As to ‘you won and so did we’, they could have had that win without any of the losses, and I do not believe that is how they meant it at the time either.
It’s different in a couple of ways. First, WOTC publishes dominant competing products on the same platform and second, they’re choosing which products get published. Also, given the global legal trouble apple has has with the app store, I’m not sure it’s a good model to use as a success story.

More here:

 

It’s different in a couple of ways. First, WOTC publishes dominant competing products on the same platform and second, they’re choosing which products get published.
yes, it is different in that way, it is no different in that you pay a fee to gain access to the marketplace whereas the OGL would have taken that fee without giving you anything in return
 

yes, it is different in that way, it is no different in that you pay a fee to gain access to the marketplace whereas the OGL would have taken that fee without giving you anything in return
It gives you freedom. You can't publish something you released on DMSGuild anywhere else, even if you do not use WotC's IP. Steam doesn't have that limitation.
 

I mean, frankly, I think I could argue this is sort of the modern equivalent of Dragon. Fan submitted stuff that gets the publisher seal of approval and fits into that 'Yeah that's close enough to canon' space even though it was fan created originally.
That isn't really how magazines worked. Magazines receive submissions and the editorial staff go through those and pick the things they want to see in the next issue. Sometimes they find gems. Sometimes they are forced to print garbage because that is all they have.
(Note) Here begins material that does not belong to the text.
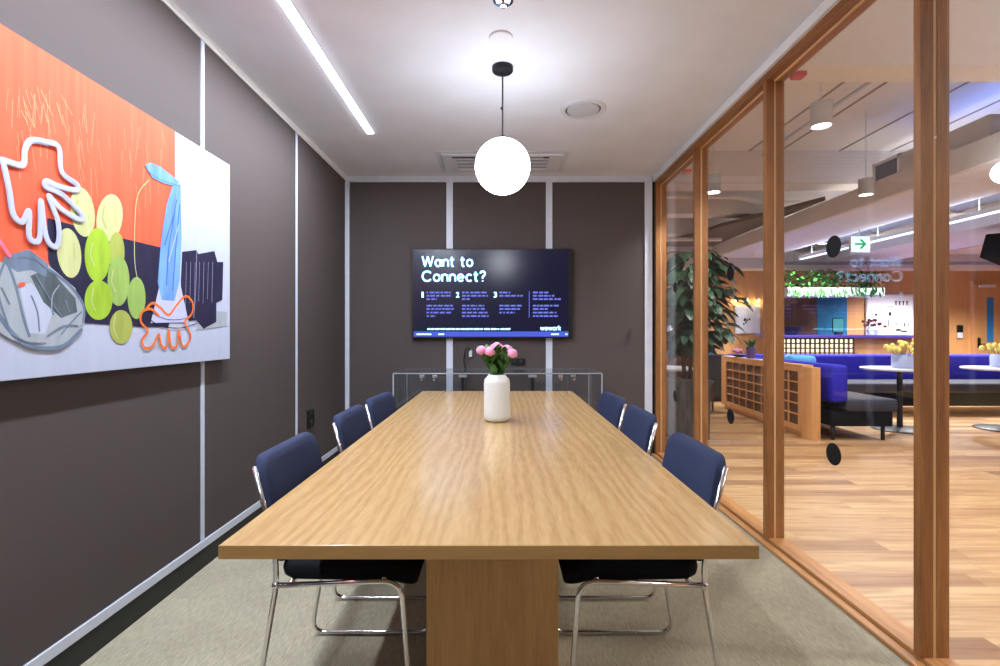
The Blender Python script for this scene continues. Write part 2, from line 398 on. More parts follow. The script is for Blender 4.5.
# ------------------------------------------------------------------ lounge shell
LZ = 3.4
struct('floor', bx(1.0, 12.2, -2.7, 9.8, -.08, -.002), 'planks')
lc = struct('ceiling', bx(1.0, 12.2, -2.7, 9.8, LZ, LZ+.1), 'beige_ceil')
for X in (2.4, 3.02, 3.4, 4.12, 4.75, 5.6, 6.4, 7.3, 8.2):
    link('ceiling_groove', bx(X, X+.024, 3.5, 6.1, LZ-.006, LZ+.001), 'groove', lc)
struct('wall_outside_meeting_room', bx(1.6, 1.66, YN-.1, YB+.2, 2.648, LZ), 'beam')
struct('wall_lounge_back', bx(1.0, 12.2, 9.6, 9.75, 0, LZ), 'wall_wood')
struct('wall_lounge_left', bx(.9, 1.0, 4.97, 9.8, 0, LZ), 'beam')
struct('wall_lounge_right', bx(12.1, 12.2, -2.7, 9.8, 0, LZ), 'wall_wood')
struct('wall_lounge_front', bx(1.0, 12.2, -2.8, -2.7, 0, LZ), 'beam')
def beam(name, bm, m='beam'): return struct(name, bm, m)
beam('trim_5', bx(1.66, 12.1, 3.17, 3.38, 2.88, LZ))
beam('trim_6', bx(1.0, 12.1, 6.1, 6.4, 3.0, LZ))
beam('trim_7', bx(1.0, 12.1, 7.3, 7.6, 2.92, LZ))
beam('trim_8', bx(1.0, 12.1, 8.5, 8.8, 2.86, LZ))
beam('trim_9', bx(1.0, 12.1, 9.2, 9.6, 2.36, LZ))
beam('trim_10', bx(3.9, 4.86, 2.2, 9.2, 2.55, 2.76, bev=.004), ['beam'])
link('soffit_underside', bx(3.93, 4.85, 2.25, 9.15, 2.543, 2.552), 'soffit_white', bpy.data.objects['trim_10'])
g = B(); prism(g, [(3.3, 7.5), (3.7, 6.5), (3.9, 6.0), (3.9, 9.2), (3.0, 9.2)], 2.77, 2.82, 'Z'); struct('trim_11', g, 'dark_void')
g = B(); box(g, 6.0, 7.2, 3.4, 9.2, 2.50, 2.68, bev=.004); struct('trim_12', g, 'soffit_white')
g = B(); box(g, 8.0, 9.4, 3.4, 9.2, 2.62, 2.8, bev=.004); struct('trim_13', g, 'beam')

# ducts on the lounge ceiling
t = thing('air_duct', 'grey metal duct hung under lounge ceiling between the two pale soffits', 'duct', (5.48, 6, 2.80))
g = B(); tube(g, [(0, -3, 0), (0, 3.1, 0)], .17, 20); link('duct_run', g, 'duct', t)
for y in (-2.6, -1.3, 0, 1.3, 2.6): link('joint_band', tube(B(), [(0, y-.02, 0), (0, y+.02, 0)], .182, 20), 'steel', t)
for y in (-2.4, 0, 2.4): link('hanger', tube(B(), [(0, y, .15), (0, y, .54)], .006, 6), 'steel', t)
t = thing('air_handling_box', 'beige air handling box with white framed grille on top of the soffit', 'vent box', (4.25, 4.7, 2.76))
link('casing', bx(-.24, .24, -.6, .66, 0, .22, bev=.006), 'beam', t)
g = B()
for a in ((.30, .66, .0, .028), (.30, .66, .192, .22), (.30, .33, 0, .22), (.63, .66, 0, .22)): box(g, -.262, -.24, a[0], a[1], a[2], a[3])
link('grille_frame', g, 'trimw', t)
g = B(); box(g, -.25, -.24, .355, .645, .015, .205)
for k in range(9): box(g, -.258, -.248, .36, .64, .024+k*.02, .030+k*.02)
link('grille', g, 'duct', t)

# ------------------------------------------------------------------ room ceiling fittings
t = thing('linear_ceiling_light', 'long thin white LED line light recessed in the ceiling', 'ceiling light', (-.985, 0, 2.70))
link('light_frame', bx(-.031, .031, -.66, 3.79, -.004, 0), 'white', t)
link('diffuser', bx(-.025, .025, -.655, 3.785, -.009, -.003), 'strip', t)
t = thing('globe_pendant', 'glowing white glass globe pendant on a black rod over the table', 'pendant lamp', (.012, 2.85, 2.70))
link('canopy', lathe(B(), [(0, -.034), (.02, -.034), (.055, -.028), (.060, -.022), (.060, 0), (0, 0)], seg=32), 'black', t, True)
g = tube(B(), [(0, 0, -.03), (0, 0, -.405)], .0045, 8); link('rod', g, 'black', t, True)
g = sphere(B(), (-.004, 0, -.235), .009, 12, 8); link('rod_joint', g, 'black', t, True)
link('globe_cap', lathe(B(), [(0, -.392), (.012, -.392), (.035, -.405), (.038, -.418), (0, -.418)], seg=24), 'black', t, True)
link('globe', sphere(B(), (0, 0, -.567), .157, 32, 20), 'globe', t, True)
t = thing('sprinkler_head', 'chrome fire sprinkler head in white cup at top of the picture', 'sprinkler', (.012, 2.27, 2.70))
link('rosette', lathe(B(), [(0, -.006), (.03, -.014), (.046, -.008), (.048, 0), (0, 0)]), 'chrome', t, True)
g = lathe(B(), [(0, -.035), (.014, -.034), (.016, -.03), (.006, -.027), (.007, -.01), (0, -.006)]); link('nozzle', g, 'chrome', t, True)
o = link('ceiling_sensor', lathe(B(), [(0, -.012), (.045, -.012), (.058, -.008), (.062, 0), (0, 0)], c=(.003, 2.56, 2.70), seg=40), 'ceil', None, True)
tag(o, 'plain round white sensor disc on the ceiling between sprinkler and pendant', 'sensor')
t = thing('ceiling_speaker', 'round white ceiling speaker with dark ring to the right of the globe', 'speaker', (.56, 3.39, 2.70))
link('outer_ring', lathe(B(), [(.118, -.001), (.122, -.010), (.148, -.008), (.155, 0), (.118, 0)], seg=48), 'white', t, True)
link('shadow_gap', lathe(B(), [(.0, -.002), (.122, -.002), (.122, 0), (0, 0)], seg=48), 'black', t)
link('cover_disc', lathe(B(), [(0, -.011), (.104, -.010), (.108, -.006), (.108, 0), (0, 0)], seg=48), 'offwhite', t, True)
t = thing('ceiling_air_conditioner', 'white four slot air conditioner cassette in ceiling by the back wall', 'air conditioner', (.015, 4.435, 2.70))
g = B(); prism(g, [(-.565, -.265), (.565, -.265), (.565, .265), (-.565, .265)], -.006, 0)
box(g, -.52, .52, -.225, .225, -.024, -.004, bev=.008); link('face_panel', g, 'white', t)
g = B(); box(g, -.43, -.16, -.19, -.16, -.0255, -.02); box(g, .35, .40, -.195, -.16, -.0255, -.02); box(g, -.16, .35, -.183, -.173, -.0255, -.02)
link('air_slot', g, 'black', t)
g = B()
for k in range(3): box(g, -.40, .40, -.11+k*.085, -.09+k*.085, -.028, -.022, bev=.002)
link('louvre', g, 'duct', t)
g = box(B(), -.40, .40, .13, .195, -.032, -.022, bev=.003); link('flap', g, 'white', t)

# ------------------------------------------------------------------ painting
PXF = -1.462
def pp(x, y):  # measured picture position -> (Y, z) on the canvas plane
    Y = -PXF*500/(500.5-x); return (Y, 1.19+(332-y)/500*Y)
t = thing('canvas_painting', 'large unframed still life painting in orange, navy and white on left wall', 'painting', (-1.5, 1.9, 1.045))
CY0, CY1, CZ0, CZ1 = 1.02, 2.702, 1.045, 2.092
OFF = Vector((-1.5, 1.9, 1.045))
g = box(B(), .010, .038, CY0-1.9, CY1-1.9, 0, CZ1-CZ0, bev=.002, seg=1); 
ART = {}
art_mats = []
def am(key, rgb, noise=.08, stretch=(1, 1, .2), ns=25):
    M['art_'+key] = mat('paint_'+key, rgb, .7, noise=noise, nscale=ns, stretch=stretch, spec=.2); art_mats.append('art_'+key); ART[key] = len(art_mats)-1
am('white', (190, 197, 220), .004)
am('orange', (234, 100, 70), .12, (1, 9, .35), 6)
am('navy', (42, 38, 66), .2)
am('pale', (200, 204, 146), .12)
am('lime', (160, 196, 56), .14)
am('green', (152, 184, 96), .14)
am('olive', (168, 178, 88), .12)
am('sky', (112, 158, 226), .25, (1, 3, .4), 12)
am('skydeep', (64, 104, 200), .2)
am('grey', (168, 176, 186), .1)
am('slate', (112, 128, 150), .2)
am('darkgrey', (92, 102, 108), .25)
am('strokeorange', (244, 120, 50), .1)
am('cream', (246, 178, 134), .05)
am('lilac', (196, 200, 240), .05)
am('pinkish', (246, 120, 150), .05)
link('canvas', g, 'art_white', t)
ga = B()
_layer = [0]
def clipy(p): return (max(CY0+.001, min(CY1-.001, p[0])), max(CZ0+.001, min(CZ1-.001, p[1])))
def apoly(pts, key, pix=True):
    _layer[0] += 2e-5; x = .0383+_layer[0]
    q = [clipy(pp(*p) if pix else p) for p in pts]
    vs = [ga.verts.new((x, a-1.9, b-1.045)) for a, b in q]
    try: f = ga.faces.new(vs); f.material_index = ART[key]
    except ValueError: return
def aell(cx, cy, rx, ry, key, rot=0):
    apoly([(cx+rx*math.cos(a)*math.cos(rot)-ry*math.sin(a)*math.sin(rot), cy+rx*math.cos(a)*math.sin(rot)+ry*math.sin(a)*math.cos(rot)) for a in [2*PI*k/28 for k in range(28)]], key)
def smooth2(pts, n=4):
    out = []
    for i in range(len(pts)-1):
        p0 = pts[max(i-1, 0)]; p1 = pts[i]; p2 = pts[i+1]; p3 = pts[min(i+2, len(pts)-1)]
        for k in range(n):
            s = k/n
            out.append(tuple(.5*((2*p1[j])+(-p0[j]+p2[j])*s+(2*p0[j]-5*p1[j]+4*p2[j]-p3[j])*s*s+(-p0[j]+3*p1[j]-3*p2[j]+p3[j])*s**3) for j in (0, 1)))
    out.append(pts[-1]); return out
def stroke(pts, wpx, key):
    _layer[0] += 2e-5; x = .0383+_layer[0]
    q = [Vector(pp(*p)) for p in smooth2(pts)]; n = len(q)
    wv = wpx/330*.5; P3 = lambda v: (x, clipy(v)[0]-1.9, clipy(v)[1]-1.045)
    for i, p in enumerate(q):
        if i+1 < n and (q[i+1]-p).length > 1e-6:
            d = (q[i+1]-p).normalized(); nn = Vector((-d.y, d.x))*wv
            if len(pts) > 2: _layer[0] += 4e-6; x = .0383+_layer[0]
            try: ga.faces.new([ga.verts.new(P3(v)) for v in (p+nn, p-nn, q[i+1]-nn, q[i+1]+nn)]).material_index = ART[key]
            except ValueError: pass
        if wpx > 1.5:
            _layer[0] += 4e-6; x = .0383+_layer[0]
            ga.faces.new([ga.verts.new(P3(p+Vector((math.cos(k*PI/4), math.sin(k*PI/4)))*wv*.99)) for k in range(8)]).material_index = ART[key]
yo = pp(175, 133)[0]
zo = pp(175, 251)[1]
apoly([(CY0, CZ1), (yo, CZ1), (yo, zo), pp(121, 240), pp(60, 275), pp(22, 292), pp(0, 272), (CY0, 1.38)], 'orange', False)
for k in range(60):                                        # pale scratched strokes in the orange
    x0 = random.uniform(8, 165); y0 = random.uniform(75+x0*.3, 150+x0*.25)
    stroke([(x0, y0), (x0+random.uniform(-3, 5), y0+random.uniform(14, 34))], random.uniform(.25, .5), 'cream')
for k in range(14):
    x0 = random.uniform(18, 62); y0 = random.uniform(88, 120)
    stroke([(x0, y0), (x0+random.uniform(4, 12), y0+random.uniform(14, 30))], random.uniform(.35, .8), 'cream')
apoly([(47, 218), (121, 238), (175, 251), (175, 300), (168, 327), (144, 327), (85, 323), (60, 300), (48, 260)], 'navy')
apoly([(196, 330), (226, 326), (227, 312), (205, 310)], 'grey')
apoly([(180, 252), (196, 250), (198, 254), (214, 251), (217, 262), (223, 262), (222, 300), (216, 303), (216, 322), (203, 329), (196, 320), (181, 322)], 'navy')
for k in range(7): stroke([(186+k*4.4, 262), (185+k*4.4, 305+random.uniform(-6, 8))], .5, 'lilac')
aell(82, 212, 12, 25, 'pale', -.15); aell(109, 218, 13, 24, 'pale', .12); aell(68.5, 253, 12, 25, 'pale', -.12)
aell(116, 252, 8, 20, 'olive'); aell(118, 281, 11, 25, 'green'); aell(97, 255, 13, 27, 'lime'); aell(98, 300, 14, 20, 'lime')
aell(136, 298, 9, 21, 'green'); aell(120.5, 327, 11.5, 17, 'olive')
for cx, cy in ((82, 212), (109, 218), (97, 255), (98, 300), (118, 281), (68, 253), (120, 327)):
    stroke([(cx-5, cy-12), (cx-7, cy), (cx-3, cy+11)], 1.4, 'pale' if cy > 240 else 'olive')
    stroke([(cx+5, cy-10), (cx+6, cy+8)], .8, 'olive')
apoly([(172, 186), (180, 184), (182, 240), (180, 285), (188, 322), (150, 323), (159, 285), (161, 240), (166, 205)], 'lilac')
apoly([(172, 186), (180, 184), (181, 240), (179, 280), (174, 301), (161, 300), (157, 282), (161, 235), (166, 205)], 'sky')
for a in (((176, 200), (168, 250), (166, 285)), ((179, 205), (175, 250), (172, 290)), ((173, 215), (164, 245))): stroke(a, 2.2, 'skydeep')
stroke([(178, 225), (168, 262)], 1.2, 'art' if 0 else 'lilac')
apoly([(144, 165), (150, 162.5), (160, 167), (179, 182), (176, 186), (165, 184), (152, 178)], 'sky')
stroke([(146, 170), (158, 179), (179, 186)], .9, 'skydeep')
stroke([(148, 180), (137, 195), (134, 225), (134, 262), (137, 280)], 1.2, 'pale'); stroke([(181, 190), (192, 208), (196, 235), (195, 290), (193, 318)], .7, 'lilac')
stroke([(147, 318), (160, 326), (180, 328), (197, 323)], 1.4, 'navy'); stroke([(150, 312), (165, 319), (182, 319), (196, 312)], .8, 'navy')
bf = [(146, 308), (152, 303), (160, 308), (168, 315), (176, 305), (185, 296), (192, 303), (191, 314), (184, 322), (190, 335), (186, 345), (181, 345), (178, 330), (176, 346), (170, 346), (168, 330), (166, 347), (160, 345), (158, 334), (152, 346), (144, 348), (141, 340), (147, 331), (140, 322), (141, 312), (150, 309), (158, 316)]
stroke(bf, 3.6, 'strokeorange')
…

That is not the same thing as WotC looking at the 3PP landscape and deciding who to elevate.
 

It gives you freedom. You can't publish something you released on DMSGuild anywhere else, even if you do not use WotC's IP. Steam doesn't have that limitation.
I was talking about the OGL 1.1 and DDB, not DMsGuild.

The only reason to publish on DMsG very much is you using WotC IP. You accept the higher fees and publishing restrictions so you can use the IP.